C'est l'objet de conférences, comme on le voit dans cette série d'articles et de vidéos du centre Alain Savary de Lyon (avec des noms qu'on retrouve d'ailleurs dans le nouveau comité scientifique du ministre).

Après, que cela mette longtemps à entrer dans les classes, c'est une autre histoire...

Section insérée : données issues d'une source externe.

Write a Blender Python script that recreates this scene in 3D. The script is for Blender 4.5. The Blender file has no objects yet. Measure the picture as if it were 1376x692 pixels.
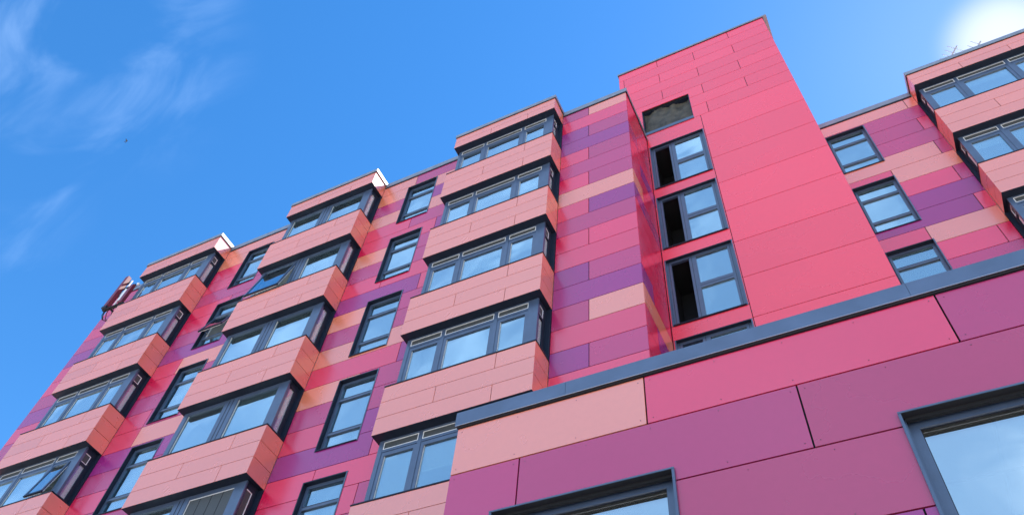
import bpy, bmesh, math, random
from mathutils import Vector, Matrix
random.seed(7)
R = math.radians
sc = bpy.context.scene
COL = sc.collection

# ---------------------------------------------------------------- camera
cam_d = bpy.data.cameras.new('camera'); cam = bpy.data.objects.new('camera', cam_d); COL.objects.link(cam)
cam_d.sensor_fit = 'HORIZONTAL'; cam_d.sensor_width = 36.0; cam_d.lens = 27.953
cam_d.clip_start = 0.05; cam_d.clip_end = 3000
RM = Matrix(((0.896256353132051, 0.3146631158710323, 0.31258866419108944),
             (0.4367102010624658, -0.7492260460384301, -0.497940289819573),
             (0.07751612579597295, 0.5827928066199453, -0.80891519629293)))
cam.matrix_world = Matrix.Translation((0, -9.873, 1.6)) @ RM.to_4x4()
sc.camera = cam

# ---------------------------------------------------------------- materials
def srgb(r, g, b):
    f = lambda c: (c/255/12.92) if c/255 <= .04045 else ((c/255+.055)/1.055)**2.4
    return (f(r), f(g), f(b), 1)

def mat_panel(name, col, rough=.3, ior=2.35, var=.035, spots=0.0):
    """Compact laminate cladding panel: satin, slightly pearly, with faint unevenness."""
    m = bpy.data.materials.new(name); m.use_nodes = True
    nt = m.node_tree; b = nt.nodes['Principled BSDF']
    tc = nt.nodes.new('ShaderNodeTexCoord')
    n1 = nt.nodes.new('ShaderNodeTexNoise'); n1.inputs['Scale'].default_value = .9; n1.inputs['Detail'].default_value = 5
    n2 = nt.nodes.new('ShaderNodeTexNoise'); n2.inputs['Scale'].default_value = 14; n2.inputs['Detail'].default_value = 6
    nt.links.new(tc.outputs['Object'], n1.inputs['Vector']); nt.links.new(tc.outputs['Object'], n2.inputs['Vector'])
    ad = nt.nodes.new('ShaderNodeMath'); ad.operation = 'ADD'
    nt.links.new(n1.outputs['Fac'], ad.inputs[0]); nt.links.new(n2.outputs['Fac'], ad.inputs[1])
    mr = nt.nodes.new('ShaderNodeMapRange'); mr.inputs['From Min'].default_value = .6; mr.inputs['From Max'].default_value = 1.4
    mr.inputs['To Min'].default_value = 1-var; mr.inputs['To Max'].default_value = 1+var
    nt.links.new(ad.outputs[0], mr.inputs['Value'])
    # every panel is dyed a touch differently
    at = nt.nodes.new('ShaderNodeAttribute'); at.attribute_name = 'panel_tone'
    mt = nt.nodes.new('ShaderNodeMath'); mt.operation = 'MULTIPLY_ADD'; mt.inputs[1].default_value = .12; mt.inputs[2].default_value = .94
    nt.links.new(at.outputs['Fac'], mt.inputs[0])
    ml = nt.nodes.new('ShaderNodeMath'); ml.operation = 'MULTIPLY'
    nt.links.new(mr.outputs[0], ml.inputs[0]); nt.links.new(mt.outputs[0], ml.inputs[1])
    vm = nt.nodes.new('ShaderNodeVectorMath'); vm.operation = 'SCALE'; vm.inputs[0].default_value = col[:3]
    nt.links.new(ml.outputs[0], vm.inputs['Scale'])
    nt.links.new(vm.outputs[0], b.inputs['Base Color'])
    rr = nt.nodes.new('ShaderNodeMapRange'); rr.inputs['From Min'].default_value = .3; rr.inputs['From Max'].default_value = .7
    rr.inputs['To Min'].default_value = rough-.03; rr.inputs['To Max'].default_value = rough+.04
    nt.links.new(n1.outputs['Fac'], rr.inputs['Value']); nt.links.new(rr.outputs[0], b.inputs['Roughness'])
    b.inputs['IOR'].default_value = ior
    return m

def mat_plain(name, col, rough=.4, metal=0.0, ior=1.5, noise=0.0, scale=20):
    m = bpy.data.materials.new(name); m.use_nodes = True
    nt = m.node_tree; b = nt.nodes['Principled BSDF']
    b.inputs['Base Color'].default_value = col; b.inputs['Roughness'].default_value = rough
    b.inputs['Metallic'].default_value = metal; b.inputs['IOR'].default_value = ior
    if noise:
        tc = nt.nodes.new('ShaderNodeTexCoord'); n = nt.nodes.new('ShaderNodeTexNoise')
        n.inputs['Scale'].default_value = scale; n.inputs['Detail'].default_value = 6
        nt.links.new(tc.outputs['Object'], n.inputs['Vector'])
        mr = nt.nodes.new('ShaderNodeMapRange'); mr.inputs['From Min'].default_value = .3; mr.inputs['From Max'].default_value = .7
        mr.inputs['To Min'].default_value = 1-noise; mr.inputs['To Max'].default_value = 1+noise
        vm = nt.nodes.new('ShaderNodeVectorMath'); vm.operation = 'SCALE'; vm.inputs[0].default_value = col[:3]
        nt.links.new(n.outputs['Fac'], mr.inputs['Value']); nt.links.new(mr.outputs[0], vm.inputs['Scale'])
        nt.links.new(vm.outputs[0], b.inputs['Base Color'])
    return m

def mat_glass(name, lo=.5, hi=.95, tint=(.62, .81, .88, 1)):
    """Coated double glazing: strong sky reflection, tinted see-through for the rest."""
    m = bpy.data.materials.new(name); m.use_nodes = True
    nt = m.node_tree; nt.nodes.remove(nt.nodes['Principled BSDF'])
    out = nt.nodes['Material Output']
    g = nt.nodes.new('ShaderNodeBsdfGlossy'); g.inputs['Roughness'].default_value = .015; g.inputs['Color'].default_value = tint
    t = nt.nodes.new('ShaderNodeBsdfTransparent'); t.inputs['Color'].default_value = (.76, .86, .85, 1)
    lw = nt.nodes.new('ShaderNodeLayerWeight'); lw.inputs['Blend'].default_value = .5
    mr = nt.nodes.new('ShaderNodeMapRange'); mr.inputs['To Min'].default_value = lo; mr.inputs['To Max'].default_value = hi
    nt.links.new(lw.outputs['Facing'], mr.inputs['Value'])
    tc = nt.nodes.new('ShaderNodeTexCoord'); n = nt.nodes.new('ShaderNodeTexNoise'); n.inputs['Scale'].default_value = 1.1
    n.inputs['Detail'].default_value = 1
    bp = nt.nodes.new('ShaderNodeBump'); bp.inputs['Strength'].default_value = .10; bp.inputs['Distance'].default_value = .08
    nt.links.new(tc.outputs['Object'], n.inputs['Vector']); nt.links.new(n.outputs['Fac'], bp.inputs['Height'])
    nt.links.new(bp.outputs['Normal'], g.inputs['Normal'])
    mx = nt.nodes.new('ShaderNodeMixShader')
    nt.links.new(mr.outputs[0], mx.inputs['Fac']); nt.links.new(t.outputs[0], mx.inputs[1]); nt.links.new(g.outputs[0], mx.inputs[2])
    nt.links.new(mx.outputs[0], out.inputs['Surface'])
    return m

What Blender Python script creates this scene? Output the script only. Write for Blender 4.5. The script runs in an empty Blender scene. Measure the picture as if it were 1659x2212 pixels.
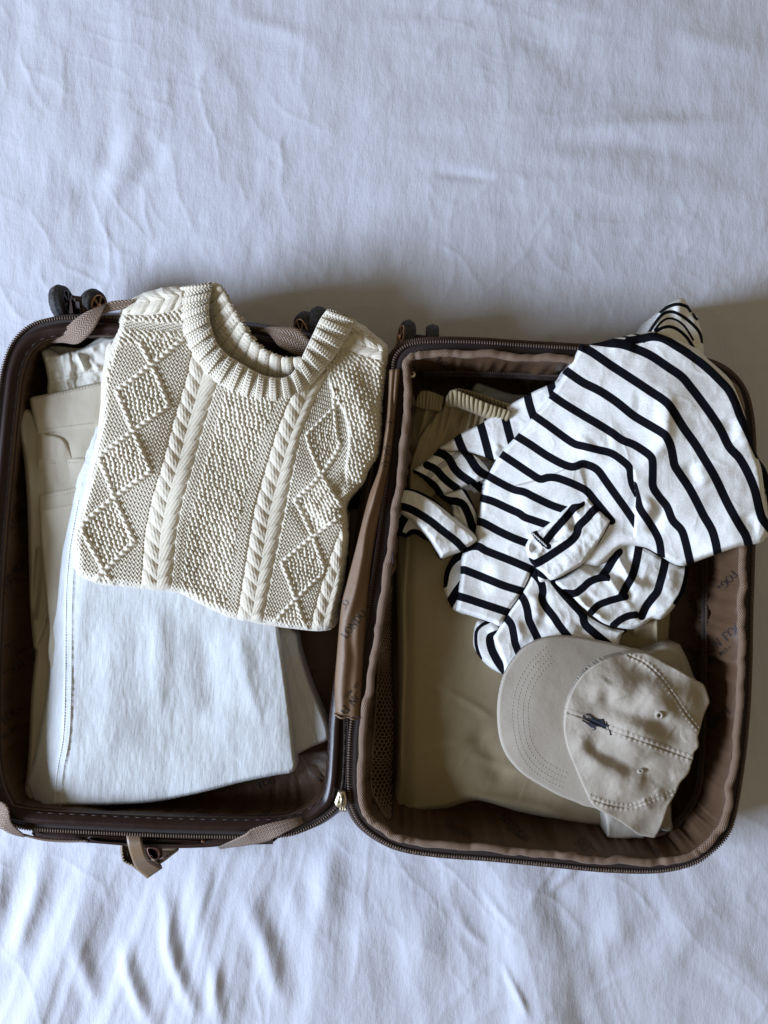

Et puis d'une certaine façon, la véhémence de certains discours, dans des articles ou en commentaires d'articles pédagogiques) rejetant ceux qui ne font pas de l’explicite pur pourrait éloigner des enseignants de leur réflexion, et c'est dommage. J'ai été moi-même gênée de ne pas me sentir à l'aise avec certains écrits, qui pourtant m'interpellaient, et j'ai été soulagée de voir que je n'étais pas la seule :
"Il est regrettable que les défenseurs de l’approche instructionniste aient pris d’emblée des prises de position radicales prétendant à la suprématie quasi-absolue d’un modèle pédagogique en l’opposant à une caricature d’un modèle alternatif. Bon nombre de résultats de recherche vont effectivement dans le sens d’une efficacité accrue de pratiques pédagogiques inspirées de modèles instructionnistes lorsqu’il s’agit de faire acquérir des savoirs de base par des élèves de milieux défavorisés. Mais ce n’est pas pour autant qu’on peut le prescrire universellement."  Léopold Paquay,
Pour ma part, j'ai prévu des aménagements du CDI ou des activités pédagogiques proposées, afin de prendre en compte encore davantage cette exigence d’explicitation. Il ne faut pas laisser de place aux attendus implicites, qui sont facteurs d'inégalité sociale, et de difficulté pour les élèves les plus en difficulté, et/ou les plus éloignés des univers culturels du document (bibliothèque, livre, journal, internet).
J'aurai l'occasion d'en reparler quand j'aurais mis tout cela en pratique.